▶ **RECORDED DATA**
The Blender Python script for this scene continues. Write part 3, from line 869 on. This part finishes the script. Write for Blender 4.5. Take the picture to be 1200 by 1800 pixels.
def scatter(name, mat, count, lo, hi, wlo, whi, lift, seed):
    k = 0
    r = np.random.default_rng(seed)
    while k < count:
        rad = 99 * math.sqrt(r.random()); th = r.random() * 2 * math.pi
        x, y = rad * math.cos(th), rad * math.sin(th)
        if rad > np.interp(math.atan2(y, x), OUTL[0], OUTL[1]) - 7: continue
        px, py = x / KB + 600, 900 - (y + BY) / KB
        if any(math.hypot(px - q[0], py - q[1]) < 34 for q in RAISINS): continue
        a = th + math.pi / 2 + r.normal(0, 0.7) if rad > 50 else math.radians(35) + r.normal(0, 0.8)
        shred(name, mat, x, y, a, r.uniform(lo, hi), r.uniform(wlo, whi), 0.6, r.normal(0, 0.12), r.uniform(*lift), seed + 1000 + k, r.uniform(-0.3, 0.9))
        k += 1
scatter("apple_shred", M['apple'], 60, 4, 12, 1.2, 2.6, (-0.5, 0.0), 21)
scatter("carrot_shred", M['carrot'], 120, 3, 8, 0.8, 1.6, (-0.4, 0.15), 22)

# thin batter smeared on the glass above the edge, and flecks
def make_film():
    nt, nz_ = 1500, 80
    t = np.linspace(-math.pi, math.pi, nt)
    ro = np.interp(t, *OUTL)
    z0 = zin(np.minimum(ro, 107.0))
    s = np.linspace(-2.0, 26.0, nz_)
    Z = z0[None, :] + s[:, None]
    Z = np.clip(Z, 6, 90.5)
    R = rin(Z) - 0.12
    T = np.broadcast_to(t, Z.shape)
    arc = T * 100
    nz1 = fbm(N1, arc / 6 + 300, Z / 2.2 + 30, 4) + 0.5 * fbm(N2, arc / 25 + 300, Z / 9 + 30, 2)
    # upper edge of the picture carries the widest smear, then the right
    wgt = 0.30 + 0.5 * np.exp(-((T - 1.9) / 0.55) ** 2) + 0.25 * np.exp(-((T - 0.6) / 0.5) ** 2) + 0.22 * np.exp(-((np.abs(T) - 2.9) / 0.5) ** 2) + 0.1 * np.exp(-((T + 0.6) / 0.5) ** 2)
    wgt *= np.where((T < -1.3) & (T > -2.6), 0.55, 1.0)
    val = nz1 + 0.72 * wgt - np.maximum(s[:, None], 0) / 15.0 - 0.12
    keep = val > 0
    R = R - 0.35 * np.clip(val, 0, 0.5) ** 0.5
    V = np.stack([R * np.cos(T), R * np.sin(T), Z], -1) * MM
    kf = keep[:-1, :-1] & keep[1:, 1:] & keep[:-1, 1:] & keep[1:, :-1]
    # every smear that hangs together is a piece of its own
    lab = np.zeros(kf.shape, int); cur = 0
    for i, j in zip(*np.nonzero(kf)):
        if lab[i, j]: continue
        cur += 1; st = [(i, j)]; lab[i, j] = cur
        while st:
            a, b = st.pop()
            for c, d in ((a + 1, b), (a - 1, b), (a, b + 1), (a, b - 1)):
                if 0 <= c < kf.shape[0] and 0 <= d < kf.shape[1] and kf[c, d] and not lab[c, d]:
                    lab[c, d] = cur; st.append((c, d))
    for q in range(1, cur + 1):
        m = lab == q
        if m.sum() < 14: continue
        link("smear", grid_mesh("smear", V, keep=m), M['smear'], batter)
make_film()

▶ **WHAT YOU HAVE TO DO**
All of the material above needs to be retyped word for word.

▶ **TASK SOLUTION**
The Blender Python script for this scene continues. Write part 3, from line 869 on. This part finishes the script. Write for Blender 4.5. Take the picture to be 1200 by 1800 pixels.
def scatter(name, mat, count, lo, hi, wlo, whi, lift, seed):
    k = 0
    r = np.random.default_rng(seed)
    while k < count:
        rad = 99 * math.sqrt(r.random()); th = r.random() * 2 * math.pi
        x, y = rad * math.cos(th), rad * math.sin(th)
        if rad > np.interp(math.atan2(y, x), OUTL[0], OUTL[1]) - 7: continue
        px, py = x / KB + 600, 900 - (y + BY) / KB
        if any(math.hypot(px - q[0], py - q[1]) < 34 for q in RAISINS): continue
        a = th + math.pi / 2 + r.normal(0, 0.7) if rad > 50 else math.radians(35) + r.normal(0, 0.8)
        shred(name, mat, x, y, a, r.uniform(lo, hi), r.uniform(wlo, whi), 0.6, r.normal(0, 0.12), r.uniform(*lift), seed + 1000 + k, r.uniform(-0.3, 0.9))
        k += 1
scatter("apple_shred", M['apple'], 60, 4, 12, 1.2, 2.6, (-0.5, 0.0), 21)
scatter("carrot_shred", M['carrot'], 120, 3, 8, 0.8, 1.6, (-0.4, 0.15), 22)

# thin batter smeared on the glass above the edge, and flecks
def make_film():
    nt, nz_ = 1500, 80
    t = np.linspace(-math.pi, math.pi, nt)
    ro = np.interp(t, *OUTL)
    z0 = zin(np.minimum(ro, 107.0))
    s = np.linspace(-2.0, 26.0, nz_)
    Z = z0[None, :] + s[:, None]
    Z = np.clip(Z, 6, 90.5)
    R = rin(Z) - 0.12
    T = np.broadcast_to(t, Z.shape)
    arc = T * 100
    nz1 = fbm(N1, arc / 6 + 300, Z / 2.2 + 30, 4) + 0.5 * fbm(N2, arc / 25 + 300, Z / 9 + 30, 2)
    # upper edge of the picture carries the widest smear, then the right
    wgt = 0.30 + 0.5 * np.exp(-((T - 1.9) / 0.55) ** 2) + 0.25 * np.exp(-((T - 0.6) / 0.5) ** 2) + 0.22 * np.exp(-((np.abs(T) - 2.9) / 0.5) ** 2) + 0.1 * np.exp(-((T + 0.6) / 0.5) ** 2)
    wgt *= np.where((T < -1.3) & (T > -2.6), 0.55, 1.0)
    val = nz1 + 0.72 * wgt - np.maximum(s[:, None], 0) / 15.0 - 0.12
    keep = val > 0
    R = R - 0.35 * np.clip(val, 0, 0.5) ** 0.5
    V = np.stack([R * np.cos(T), R * np.sin(T), Z], -1) * MM
    kf = keep[:-1, :-1] & keep[1:, 1:] & keep[:-1, 1:] & keep[1:, :-1]
    # every smear that hangs together is a piece of its own
    lab = np.zeros(kf.shape, int); cur = 0
    for i, j in zip(*np.nonzero(kf)):
        if lab[i, j]: continue
        cur += 1; st = [(i, j)]; lab[i, j] = cur
        while st:
            a, b = st.pop()
            for c, d in ((a + 1, b), (a - 1, b), (a, b + 1), (a, b - 1)):
                if 0 <= c < kf.shape[0] and 0 <= d < kf.shape[1] and kf[c, d] and not lab[c, d]:
                    lab[c, d] = cur; st.append((c, d))
    for q in range(1, cur + 1):
        m = lab == q
        if m.sum() < 14: continue
        link("smear", grid_mesh("smear", V, keep=m), M['smear'], batter)
make_film()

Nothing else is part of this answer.